I'm curious: what was your main motivation? I can understand it as a worthy challenge, but it would probably have led to a worse performance than the C-based utilities, no?
It would be pretty cool if all applications on your system were written as scripts, especially if they are very simple scripts, as it means you can open any of them in a text editor and see what they do.
It means you can modify any of them just as easily.
I remember one time when I needed information about how much CPU usage a program was using, I could see it in the output from `top`. So to figure out how `top` was getting that info, I had to download the source code, and grep through several .c files. If I could just `vim top`, and read the code, it would be very cool.
As an educational resource, being able to tell all your students "all binaries in /bin and /usr/bin are editable!
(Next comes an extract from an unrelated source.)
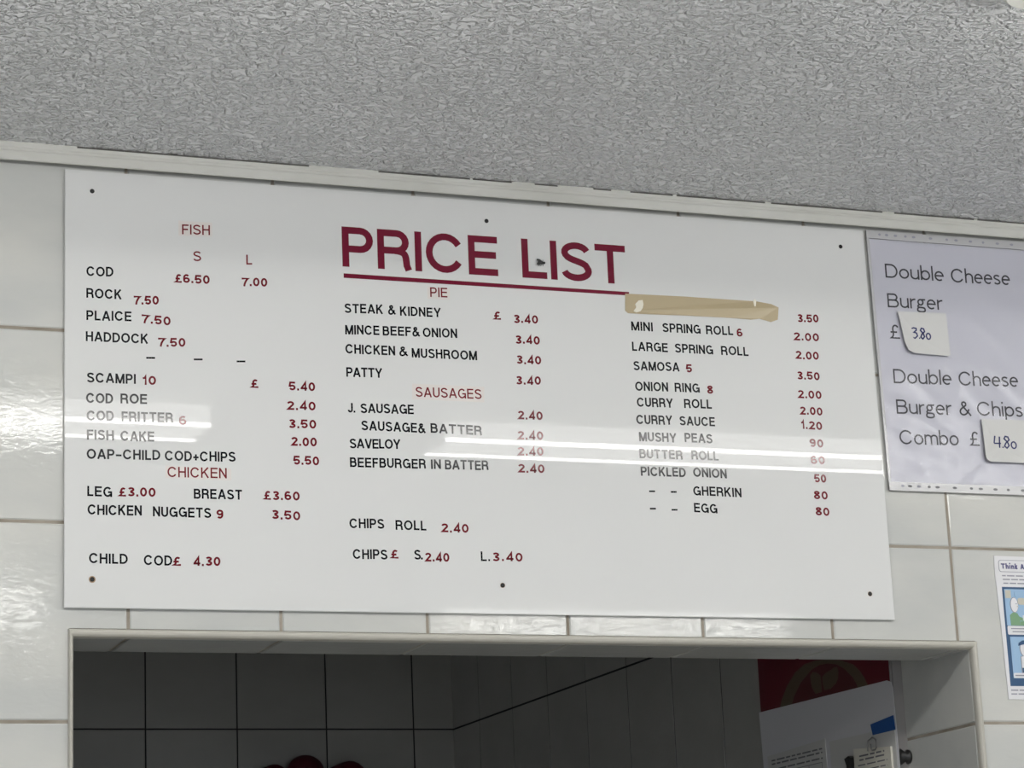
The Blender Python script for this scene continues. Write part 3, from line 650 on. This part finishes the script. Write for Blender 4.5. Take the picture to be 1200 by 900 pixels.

Read them! Find out how they do what they do!" would be incredible.
Thanks for your reply. Yes, the ready availability of the code would be a plus. In my mind utilities like grep or sort are very sensitive in terms of performance, but that's just an impression.
One could hope that with many of these utils they're mostly IO bound, and so a scripting language wouldn't change that much. I know at one point I actually had a python based md5sum that was faster than the regular gnu one for big files - as it loaded the data off the disk in huge chunks.
I believe ack-grep was written in perl? And that's pretty fast.
Also - how fast does it Actually need to be? It's not high-frequency-trading or a 60fps game... A computer these days can probably load perl, run a script, and display the output faster than a computer from 20 years ago could run the original c util... And if everything is written in it, then a lot will be already in memory. If your shell is written in it too, then you could just call the utils from within there, rather than having to fork/exec it anyway.
For most higher level scripting languages (such as perl, python, ruby, etc). Things like regexps and hash tables are written in c underneath anyway.
With a lot of shell scripting, you call many many utils many times - which would slow everything down hugely if you needed the scripting language startup costs each time. However, if you use the same higher-level scripting language to write all your scripts in - rather than writing SH scripts that call your utilities, then you might even get faster than SH calling external utils (possibly). (If that makes sense...)
At the time I had written a source management system (nselite, morphed into teamware) almost entirely in perl except for one C program that was performance sensitive.
Thanks for answering. I guess then what you had in mind was a change in the syntax of the shell itself, right? I'm a casual user of POSIX utilities and the typical shells, and have yet to try Perl! In any event, your last sentence pretty much validates what I had in mind. Thanks again.